R. Sivaram, Executive Director of Classic Polo revealed the secret to their success. “There is an unspoken rule here that the entire export community of this town should prosper together,” says Sivaram. The businessmen readily share the latest technology or machinery. But there are downsides. Pollution from the dyeing industry has rendered groundwater in and around town useless, and water has to be piped in at a price. Plus, skyrocketing land prices, a housing shortage and creaking infrastructure. But Tiruppur’s rich doesn’t seem to care.

The wealthy are so busy that they don’t even have time to party. Family social occasions seem to be the only time when they get to splash out.
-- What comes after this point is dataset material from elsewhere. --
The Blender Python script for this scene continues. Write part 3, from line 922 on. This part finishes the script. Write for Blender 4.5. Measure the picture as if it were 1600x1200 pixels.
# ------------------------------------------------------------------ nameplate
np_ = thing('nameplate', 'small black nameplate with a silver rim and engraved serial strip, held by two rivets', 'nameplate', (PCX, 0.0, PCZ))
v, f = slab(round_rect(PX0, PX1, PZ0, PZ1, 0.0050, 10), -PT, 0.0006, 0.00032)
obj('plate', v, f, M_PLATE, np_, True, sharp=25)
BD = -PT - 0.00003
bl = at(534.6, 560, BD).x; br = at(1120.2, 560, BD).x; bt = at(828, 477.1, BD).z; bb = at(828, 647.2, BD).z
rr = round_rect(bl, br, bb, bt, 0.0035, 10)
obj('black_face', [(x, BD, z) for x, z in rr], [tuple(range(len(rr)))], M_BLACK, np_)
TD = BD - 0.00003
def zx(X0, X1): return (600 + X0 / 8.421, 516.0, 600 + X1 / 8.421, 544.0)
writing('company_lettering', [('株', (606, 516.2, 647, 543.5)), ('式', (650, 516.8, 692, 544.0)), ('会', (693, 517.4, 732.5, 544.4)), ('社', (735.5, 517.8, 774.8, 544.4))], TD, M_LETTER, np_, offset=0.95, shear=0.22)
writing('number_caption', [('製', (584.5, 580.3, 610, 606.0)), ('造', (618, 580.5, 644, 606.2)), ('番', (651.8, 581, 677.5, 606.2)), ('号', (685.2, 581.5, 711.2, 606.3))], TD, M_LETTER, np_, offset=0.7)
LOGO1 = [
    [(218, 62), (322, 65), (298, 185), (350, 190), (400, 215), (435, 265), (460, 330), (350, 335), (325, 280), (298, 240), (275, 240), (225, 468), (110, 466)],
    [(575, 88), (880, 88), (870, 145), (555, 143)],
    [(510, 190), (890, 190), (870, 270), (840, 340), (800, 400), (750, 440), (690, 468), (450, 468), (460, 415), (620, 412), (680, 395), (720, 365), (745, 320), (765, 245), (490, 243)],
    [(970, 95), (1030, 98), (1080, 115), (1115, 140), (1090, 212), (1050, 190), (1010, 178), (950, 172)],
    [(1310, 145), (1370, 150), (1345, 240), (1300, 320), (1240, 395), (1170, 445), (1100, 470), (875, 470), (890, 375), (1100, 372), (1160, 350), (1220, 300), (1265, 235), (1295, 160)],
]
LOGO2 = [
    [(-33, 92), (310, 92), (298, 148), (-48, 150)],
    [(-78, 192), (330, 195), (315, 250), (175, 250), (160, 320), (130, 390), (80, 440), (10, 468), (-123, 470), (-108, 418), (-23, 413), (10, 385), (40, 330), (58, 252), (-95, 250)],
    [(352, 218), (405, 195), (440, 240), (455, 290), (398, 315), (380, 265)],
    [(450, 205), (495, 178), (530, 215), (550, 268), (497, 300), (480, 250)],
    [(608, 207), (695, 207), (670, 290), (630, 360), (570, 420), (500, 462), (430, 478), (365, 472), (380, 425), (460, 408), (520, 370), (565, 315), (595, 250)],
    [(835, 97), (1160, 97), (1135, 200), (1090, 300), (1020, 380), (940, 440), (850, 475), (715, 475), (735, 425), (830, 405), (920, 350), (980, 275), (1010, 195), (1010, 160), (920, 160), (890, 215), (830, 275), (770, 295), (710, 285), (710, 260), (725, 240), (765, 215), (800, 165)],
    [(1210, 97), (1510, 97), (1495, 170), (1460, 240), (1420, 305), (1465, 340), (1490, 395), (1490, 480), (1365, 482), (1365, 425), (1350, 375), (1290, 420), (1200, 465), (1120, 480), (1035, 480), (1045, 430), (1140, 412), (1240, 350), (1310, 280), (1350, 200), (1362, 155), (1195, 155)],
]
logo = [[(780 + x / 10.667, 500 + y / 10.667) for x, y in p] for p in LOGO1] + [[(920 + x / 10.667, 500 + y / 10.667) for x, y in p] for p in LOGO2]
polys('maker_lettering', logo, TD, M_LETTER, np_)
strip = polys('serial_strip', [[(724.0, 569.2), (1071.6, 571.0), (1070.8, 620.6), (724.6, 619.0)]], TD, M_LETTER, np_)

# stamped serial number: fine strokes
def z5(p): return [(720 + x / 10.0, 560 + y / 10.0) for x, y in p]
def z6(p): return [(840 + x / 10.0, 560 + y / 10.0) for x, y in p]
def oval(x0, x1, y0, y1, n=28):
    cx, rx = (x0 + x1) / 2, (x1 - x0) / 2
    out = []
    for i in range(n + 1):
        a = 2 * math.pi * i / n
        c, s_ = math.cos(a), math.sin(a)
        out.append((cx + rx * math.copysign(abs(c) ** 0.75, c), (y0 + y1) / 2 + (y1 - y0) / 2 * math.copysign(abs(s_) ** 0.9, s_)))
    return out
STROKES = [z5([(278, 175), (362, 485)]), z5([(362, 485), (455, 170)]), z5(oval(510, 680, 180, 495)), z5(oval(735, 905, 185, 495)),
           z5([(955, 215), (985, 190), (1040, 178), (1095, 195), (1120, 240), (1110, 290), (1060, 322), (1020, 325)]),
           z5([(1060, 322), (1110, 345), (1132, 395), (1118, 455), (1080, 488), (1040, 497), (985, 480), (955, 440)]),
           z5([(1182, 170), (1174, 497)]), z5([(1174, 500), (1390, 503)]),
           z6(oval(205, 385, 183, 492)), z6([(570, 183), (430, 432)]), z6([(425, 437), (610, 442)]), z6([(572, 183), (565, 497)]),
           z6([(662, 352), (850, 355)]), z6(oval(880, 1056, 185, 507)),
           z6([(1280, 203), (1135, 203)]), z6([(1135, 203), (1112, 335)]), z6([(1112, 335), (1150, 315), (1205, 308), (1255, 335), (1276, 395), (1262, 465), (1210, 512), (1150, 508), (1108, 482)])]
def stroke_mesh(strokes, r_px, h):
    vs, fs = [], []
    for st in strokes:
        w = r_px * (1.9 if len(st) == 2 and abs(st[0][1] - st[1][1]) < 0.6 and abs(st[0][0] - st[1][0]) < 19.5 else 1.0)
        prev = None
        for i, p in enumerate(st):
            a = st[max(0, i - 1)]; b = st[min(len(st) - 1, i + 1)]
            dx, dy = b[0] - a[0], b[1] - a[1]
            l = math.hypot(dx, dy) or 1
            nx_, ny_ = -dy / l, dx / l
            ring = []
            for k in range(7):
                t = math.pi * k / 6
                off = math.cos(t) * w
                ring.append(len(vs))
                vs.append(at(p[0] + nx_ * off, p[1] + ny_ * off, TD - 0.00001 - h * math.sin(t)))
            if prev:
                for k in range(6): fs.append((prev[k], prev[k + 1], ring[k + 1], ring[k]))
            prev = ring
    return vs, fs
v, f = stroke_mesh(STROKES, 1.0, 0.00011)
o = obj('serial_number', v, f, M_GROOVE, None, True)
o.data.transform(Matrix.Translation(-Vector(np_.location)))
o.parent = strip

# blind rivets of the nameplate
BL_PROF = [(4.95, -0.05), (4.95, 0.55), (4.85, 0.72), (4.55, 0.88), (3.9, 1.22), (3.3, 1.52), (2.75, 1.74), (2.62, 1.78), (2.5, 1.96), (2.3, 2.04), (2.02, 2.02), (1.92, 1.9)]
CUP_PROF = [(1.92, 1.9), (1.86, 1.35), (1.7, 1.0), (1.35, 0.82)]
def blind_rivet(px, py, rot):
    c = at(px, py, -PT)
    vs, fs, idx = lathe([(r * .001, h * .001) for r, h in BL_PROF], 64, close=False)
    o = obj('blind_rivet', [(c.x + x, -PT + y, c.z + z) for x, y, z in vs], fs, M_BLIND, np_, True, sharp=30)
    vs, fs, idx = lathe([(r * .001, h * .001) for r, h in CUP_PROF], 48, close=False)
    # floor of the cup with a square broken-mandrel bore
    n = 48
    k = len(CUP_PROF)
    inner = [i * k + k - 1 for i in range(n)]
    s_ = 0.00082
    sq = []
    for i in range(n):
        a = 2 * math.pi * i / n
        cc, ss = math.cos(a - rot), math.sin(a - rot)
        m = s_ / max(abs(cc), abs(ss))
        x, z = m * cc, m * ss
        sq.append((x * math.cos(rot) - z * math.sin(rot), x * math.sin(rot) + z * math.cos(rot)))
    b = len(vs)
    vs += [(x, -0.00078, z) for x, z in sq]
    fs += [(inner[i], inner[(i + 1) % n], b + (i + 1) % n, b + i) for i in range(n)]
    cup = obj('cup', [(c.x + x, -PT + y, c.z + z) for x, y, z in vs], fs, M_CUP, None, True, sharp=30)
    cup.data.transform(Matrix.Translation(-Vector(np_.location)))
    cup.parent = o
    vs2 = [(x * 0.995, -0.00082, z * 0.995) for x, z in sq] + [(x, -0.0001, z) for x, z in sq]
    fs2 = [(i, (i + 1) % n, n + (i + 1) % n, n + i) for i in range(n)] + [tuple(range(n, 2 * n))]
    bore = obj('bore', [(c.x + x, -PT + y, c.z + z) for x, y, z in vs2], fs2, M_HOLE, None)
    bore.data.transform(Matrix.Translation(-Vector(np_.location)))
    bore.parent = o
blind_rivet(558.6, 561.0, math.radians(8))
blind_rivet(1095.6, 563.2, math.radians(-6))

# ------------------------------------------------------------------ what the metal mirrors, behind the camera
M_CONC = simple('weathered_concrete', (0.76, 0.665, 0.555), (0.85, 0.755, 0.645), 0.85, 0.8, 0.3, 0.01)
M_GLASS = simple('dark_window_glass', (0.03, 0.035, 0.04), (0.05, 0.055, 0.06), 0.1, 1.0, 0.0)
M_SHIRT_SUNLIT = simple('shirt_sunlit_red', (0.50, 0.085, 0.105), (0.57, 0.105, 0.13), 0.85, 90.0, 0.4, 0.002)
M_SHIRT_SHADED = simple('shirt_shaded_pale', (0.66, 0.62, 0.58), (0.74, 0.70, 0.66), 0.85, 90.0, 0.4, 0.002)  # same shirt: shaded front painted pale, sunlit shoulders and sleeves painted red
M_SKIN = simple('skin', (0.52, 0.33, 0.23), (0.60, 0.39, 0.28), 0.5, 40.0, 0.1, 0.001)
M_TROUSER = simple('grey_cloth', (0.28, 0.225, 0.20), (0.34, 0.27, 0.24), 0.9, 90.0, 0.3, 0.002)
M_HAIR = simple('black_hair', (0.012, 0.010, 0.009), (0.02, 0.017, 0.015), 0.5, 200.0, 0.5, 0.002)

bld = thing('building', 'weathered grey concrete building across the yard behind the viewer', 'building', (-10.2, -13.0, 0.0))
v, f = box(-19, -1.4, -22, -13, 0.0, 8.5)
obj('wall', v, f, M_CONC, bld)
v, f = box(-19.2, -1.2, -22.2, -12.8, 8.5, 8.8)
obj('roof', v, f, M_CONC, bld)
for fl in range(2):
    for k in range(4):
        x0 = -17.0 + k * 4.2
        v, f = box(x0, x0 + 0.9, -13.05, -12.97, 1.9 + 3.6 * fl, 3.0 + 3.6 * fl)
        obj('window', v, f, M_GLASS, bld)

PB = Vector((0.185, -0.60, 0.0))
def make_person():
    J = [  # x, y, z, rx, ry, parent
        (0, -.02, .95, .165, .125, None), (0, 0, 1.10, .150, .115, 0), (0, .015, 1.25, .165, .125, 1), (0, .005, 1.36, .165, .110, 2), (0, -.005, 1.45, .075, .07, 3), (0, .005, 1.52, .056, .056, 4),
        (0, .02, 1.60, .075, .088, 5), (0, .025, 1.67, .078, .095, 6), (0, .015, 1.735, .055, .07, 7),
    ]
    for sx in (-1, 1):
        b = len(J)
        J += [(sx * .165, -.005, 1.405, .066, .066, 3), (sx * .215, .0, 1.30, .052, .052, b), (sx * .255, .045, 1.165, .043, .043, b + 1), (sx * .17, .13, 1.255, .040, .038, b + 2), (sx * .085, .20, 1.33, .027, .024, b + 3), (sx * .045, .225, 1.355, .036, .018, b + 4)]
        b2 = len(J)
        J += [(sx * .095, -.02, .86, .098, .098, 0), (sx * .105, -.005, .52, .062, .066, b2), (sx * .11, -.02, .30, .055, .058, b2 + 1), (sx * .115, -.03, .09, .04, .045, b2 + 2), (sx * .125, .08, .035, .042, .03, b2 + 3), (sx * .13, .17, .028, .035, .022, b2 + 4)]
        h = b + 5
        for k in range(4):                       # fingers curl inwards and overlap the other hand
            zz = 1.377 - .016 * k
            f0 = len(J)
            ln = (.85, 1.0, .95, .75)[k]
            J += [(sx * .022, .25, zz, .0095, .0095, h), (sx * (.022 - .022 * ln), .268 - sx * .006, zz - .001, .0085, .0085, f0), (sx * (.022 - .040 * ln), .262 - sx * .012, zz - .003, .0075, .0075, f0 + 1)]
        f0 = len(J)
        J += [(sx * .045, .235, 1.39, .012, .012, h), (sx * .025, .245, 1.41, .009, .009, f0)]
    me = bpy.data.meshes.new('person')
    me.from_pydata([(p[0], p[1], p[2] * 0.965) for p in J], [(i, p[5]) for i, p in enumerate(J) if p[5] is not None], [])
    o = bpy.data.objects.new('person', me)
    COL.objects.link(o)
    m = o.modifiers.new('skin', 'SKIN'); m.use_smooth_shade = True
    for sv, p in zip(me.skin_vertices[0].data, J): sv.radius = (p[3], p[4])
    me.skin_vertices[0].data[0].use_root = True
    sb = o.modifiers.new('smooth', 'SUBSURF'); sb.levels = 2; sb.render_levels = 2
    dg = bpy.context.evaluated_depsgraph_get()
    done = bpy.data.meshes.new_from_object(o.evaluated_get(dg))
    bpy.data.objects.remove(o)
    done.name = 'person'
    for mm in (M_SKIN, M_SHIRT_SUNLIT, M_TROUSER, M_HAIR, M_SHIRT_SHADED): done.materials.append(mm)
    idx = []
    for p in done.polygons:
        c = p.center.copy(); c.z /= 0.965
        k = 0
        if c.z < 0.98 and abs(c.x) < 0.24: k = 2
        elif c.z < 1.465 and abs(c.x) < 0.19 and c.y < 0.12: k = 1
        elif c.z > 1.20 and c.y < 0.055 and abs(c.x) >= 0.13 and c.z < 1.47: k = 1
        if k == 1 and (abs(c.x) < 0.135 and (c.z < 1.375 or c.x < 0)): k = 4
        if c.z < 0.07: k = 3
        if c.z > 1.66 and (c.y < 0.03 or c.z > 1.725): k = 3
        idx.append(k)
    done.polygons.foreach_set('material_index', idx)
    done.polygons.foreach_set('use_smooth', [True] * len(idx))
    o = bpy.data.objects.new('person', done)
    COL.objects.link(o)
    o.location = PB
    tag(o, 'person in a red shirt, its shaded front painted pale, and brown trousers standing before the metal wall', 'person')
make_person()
Hotelier EV Muthukaumara Ramalingam says, “Our halls used to be in demand for seminars organized by exporters and the industry. Now they’re booked year-round for family functions”. The women, however, complain of a lack of entertainment options. Sakthivel Ponnuswamy, a housewife, has tried to correct this by starting the town’s first cultural centre for ladies and children. “Now when the kids learn music here, their mothers can work-out in the fitness-centre.” There is, however, consensus about one constant — Tiruppur can now only continue to grow. “43 banks have set up 95 branches here with an eye on the growing export pie,” gushes N. Niranjana the AGM of SBI. Trust the bankers to smell a boom town.